Lee is making $48M through the end of next year; he’s owed just under $9.5M this year and $25M next, along with a $12.5M buyout of a $27.5M vesting option (triggered if he pitches 200 inning next year). It’s quite a bit for an injury prone pitcher on the wrong side of 30.

Lee has spent the last 2 months on the DL with a left elbow strain and just came off the DL Monday (July 21); in his first start back, he gave up 6 runs on 12 hits in just under 6 innings. He’s expected to make at least 1 more start before the deadline. Prior to that, he had a 3.18 ERA with a 8.1 strikeout per 9 in 10 starts. He’s still an effective pitcher when healthy.
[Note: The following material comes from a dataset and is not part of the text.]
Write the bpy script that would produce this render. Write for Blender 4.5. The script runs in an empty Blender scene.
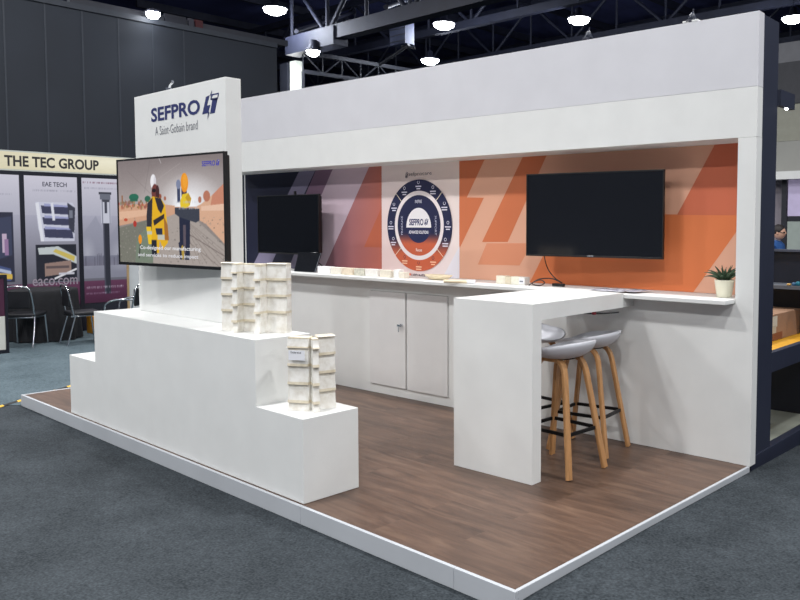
import bpy, bmesh, math, random
import numpy as np
from mathutils import Vector, Matrix
random.seed(7); rng=np.random.RandomState(7)
S=bpy.context.scene; COL=S.collection
# ------------------------------------------------------------------ camera numbers (metres, platform corner = origin)
CAM=np.array([2.1593,-2.5381,1.6828]); F=794.5; PX,PY=510.49,271.30
YAW,PIT,ROL=[math.radians(a) for a in (40.8083,-3.3668,.1625)]
fw=np.array([-math.sin(YAW)*math.cos(PIT),math.cos(YAW)*math.cos(PIT),math.sin(PIT)])
_r=np.array([math.cos(YAW),math.sin(YAW),0]);_u=np.cross(_r,fw)
rt=_r*math.cos(ROL)+_u*math.sin(ROL);up=-_r*math.sin(ROL)+_u*math.cos(ROL)
cd=bpy.data.cameras.new('camera');co=bpy.data.objects.new('camera',cd);COL.objects.link(co)
co.matrix_world=Matrix(((rt[0],up[0],-fw[0],CAM[0]),(rt[1],up[1],-fw[1],CAM[1]),(rt[2],up[2],-fw[2],CAM[2]),(0,0,0,1)))
cd.sensor_width=36;cd.lens=F/800*36;cd.shift_x=(400-PX)/800;cd.shift_y=(PY-300)/800
cd.clip_start=.05;cd.clip_end=200;S.camera=co
def ray(x,y): return fw+rt*(x-PX)/F-up*(y-PY)/F
def onZ(x,y,z): d=ray(x,y);return CAM+d*((z-CAM[2])/d[2])
def onX(x,y,v): d=ray(x,y);return CAM+d*((v-CAM[0])/d[0])
def onY(x,y,v): d=ray(x,y);return CAM+d*((v-CAM[1])/d[1])
# back-wall frame: x along the wall, y away from the visitor, z up
WY,WA=2.3734,.036;wc,ws=math.cos(WA),math.sin(WA)
WF=Matrix.Translation((0,WY,0))@Matrix.Rotation(WA,4,'Z'); IDM=Matrix.Identity(4)
def toW(p): X,Y=p[0],p[1]-WY;return np.array([X*wc+Y*ws,-X*ws+Y*wc,p[2]])
def frW(p): return np.array([p[0]*wc-p[1]*ws,p[0]*ws+p[1]*wc+WY,p[2]])
def onW(x,y,ly):
    n=np.array([-ws,wc,0]);d=ray(x,y);t=((frW((0,ly,0))-CAM)@n)/(d@n);return toW(CAM+d*t)
def onWx(x,y,lx):
    n=np.array([wc,ws,0]);d=ray(x,y);t=((frW((lx,0,0))-CAM)@n)/(d@n);return toW(CAM+d*t)
# ------------------------------------------------------------------ colour / materials
def lin(c):
    c=np.asarray(c,float)/255.;return np.where(c<=.04045,c/12.92,((c+.055)/1.055)**2.4)
def L4(c): a=lin(c);return (float(a[0]),float(a[1]),float(a[2]),1.)
MATS={}
def mat(name,c,rough=.5,metal=0,spec=.5,n=0.,ns=8.,bump=0.,bs=60.,emit=None,es=0,coat=0,vcol=False,stretch=None,c2=None):
    if name in MATS: return MATS[name]
    m=bpy.data.materials.new(name);m.use_nodes=True;N=m.node_tree.nodes;K=m.node_tree.links
    b=N['Principled BSDF'];b.inputs['Roughness'].default_value=rough;b.inputs['Metallic'].default_value=metal
    b.inputs['Specular IOR Level'].default_value=spec
    if coat: b.inputs['Coat Weight'].default_value=coat;b.inputs['Coat Roughness'].default_value=.06
    col=L4(c) if c is not None else (1,1,1,1)
    tc=N.new('ShaderNodeTexCoord');mp=N.new('ShaderNodeMapping');K.new(tc.outputs['Object'],mp.inputs['Vector'])
    if stretch: mp.inputs['Scale'].default_value=stretch
    if vcol:
        at=N.new('ShaderNodeAttribute');at.attribute_name='Col'
        K.new(at.outputs['Color'],b.inputs['Base Color'])
        if emit: K.new(at.outputs['Color'],b.inputs['Emission Color']);b.inputs['Emission Strength'].default_value=es;b.inputs['Base Color'].default_value=(0,0,0,1);K.remove(b.inputs['Base Color'].links[0])
    else:
        b.inputs['Base Color'].default_value=col
        if n or c2:
            no=N.new('ShaderNodeTexNoise');no.inputs['Scale'].default_value=ns;no.inputs['Detail'].default_value=5
            K.new(mp.outputs['Vector'],no.inputs['Vector'])
            mx=N.new('ShaderNodeMix');mx.data_type='RGBA'
            a=[max(0,v*(1-n)) for v in col[:3]]+[1];d=[min(1,v*(1+n)) for v in col[:3]]+[1]
            if c2: d=L4(c2);a=col
            mr=N.new('ShaderNodeMapRange');mr.inputs['From Min'].default_value=.3;mr.inputs['From Max'].default_value=.7
            K.new(no.outputs['Fac'],mr.inputs['Value']);K.new(mr.outputs['Result'],mx.inputs['Factor'])
            mx.inputs['A'].default_value=a;mx.inputs['B'].default_value=d
            K.new(mx.outputs['Result'],b.inputs['Base Color'])
        if emit: b.inputs['Emission Color'].default_value=L4(emit);b.inputs['Emission Strength'].default_value=es
    if bump:
        nb=N.new('ShaderNodeTexNoise');nb.inputs['Scale'].default_value=bs;nb.inputs['Detail'].default_value=4
        K.new(mp.outputs['Vector'],nb.inputs['Vector']);bp=N.new('ShaderNodeBump');bp.inputs['Strength'].default_value=bump
        bp.inputs['Distance'].default_value=.01;K.new(nb.outputs['Fac'],bp.inputs['Height']);K.new(bp.outputs['Normal'],b.inputs['Normal'])
    MATS[name]=m;return m
WHITE=mat('painted_white_board',(226,227,225),.5,n=.025,ns=5,bump=.05,bs=120)
WHITE2=mat('upper_band_grey_white',(211,211,216),.5,n=.025,ns=4,bump=.05,bs=120)  # cooler, greyer tone than the white used on the header
WHITED=mat('door_laminate',(222,221,220),.4,n=.02,ns=6)
PRINT=mat('printed_graphic',None,.55,vcol=True,spec=.3)
SCREEN=mat('lit_screen',None,.25,vcol=True,emit=True,es=.95)
LIGHTBOX=mat('backlit_print',None,.4,vcol=True,emit=True,es=.82)
BLACKPL=mat('black_plastic',(16,16,18),.4,n=.1)
GLASSBLK=mat('dark_screen_glass',(17,19,24),.10,spec=.6,n=.05)
OAK=mat('oak_wood',(182,135,88),.42,n=.16,ns=9,stretch=(6,6,.8),bump=.06,bs=40)
SHELL=mat('grey_white_shell',(205,206,212),.38,n=.02)
STEELBLK=mat('black_steel',(26,27,30),.4,metal=.6)
CHROME=mat('chrome_tube',(205,208,212),.16,metal=1,n=.03)
NAVYP=mat('navy_panel',(40,45,62),.5,n=.06,ns=5,bump=.04)
NAVYD=mat('dark_navy_board',(24,26,38),.5,n=.08)
DKSTEEL=mat('dark_painted_steel',(40,43,58),.6,n=.15,ns=3)
ALU=mat('dark_aluminium_profile',(34,36,46),.4,metal=.4)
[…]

There are a few problems with acquiring Lee. First off, the Cardinals are on his no-trade list, with 19 other teams. Lee has expressed his desire to pitch in St. Louis as a free agent, but he set up his list to include any realistic trade partner for the Phillies; the teams that he can go to are division rivals (Braves, Marlins, Mets, Nationals) and small market teams that can’t afford him (Indians, Astros, Twins, Padres, Rays). To make the trade and have Lee approve it, the Cardinals would probably have to guarantee his option.

That ties into the second problem: money. He’s making a lot for a health question mark and the Cardinals would probably have to move some players to make this work.

Hamels is the more appealing option. He’s 4 years younger than Lee and more reliable over the course of the season. He’s also a little cheaper; Hamels is locked up for $22.5M per season until 2018 with a team and vesting option for 2019. Like Lee, Hamels has a limited no-trade clause and can block trades to 20 teams; the Cardinals are not on that list.

The problem is the Phillies are on record saying they will not trade the younger lefty and he’s would like to stay in Philadelphia.

Either trade will be costly to the system. Lee’s been traded for big name prospects in the past (to Cleveland: Jason Knapp, Carlos Carrasco, Jason Donald, and Lou Marson; to Philadelphia: Tyson Gillies, Phillippe Aumont, J.C. Ramirez; to Seattle: Justin Smoak, Blake Beavan, Josh Lueke – few of these have panned out though, but at the time they were quality prospects). Hamels would cost even more since he’s younger, more durable, and a little cheaper.

Philadelphia has also admitted that they would eat salary to “buy” prospects. The Phillies would probably start with Oscar Taveras as a negotiation point, but the Cardinals won’t bite. They would probably require Shelby Miller or Carlos Martinez as the main piece, with an additional prospect or 2 to be included.

It’s a high cost for Lee, but including Miller in a deal for Hamels might be worth it; you get a short-term fix and a long-term investment. If Miller and Greg Garcia (and maybe a lower level guy like Rowan Wick) could get the deal done, you’d have to seriously look into making the trade.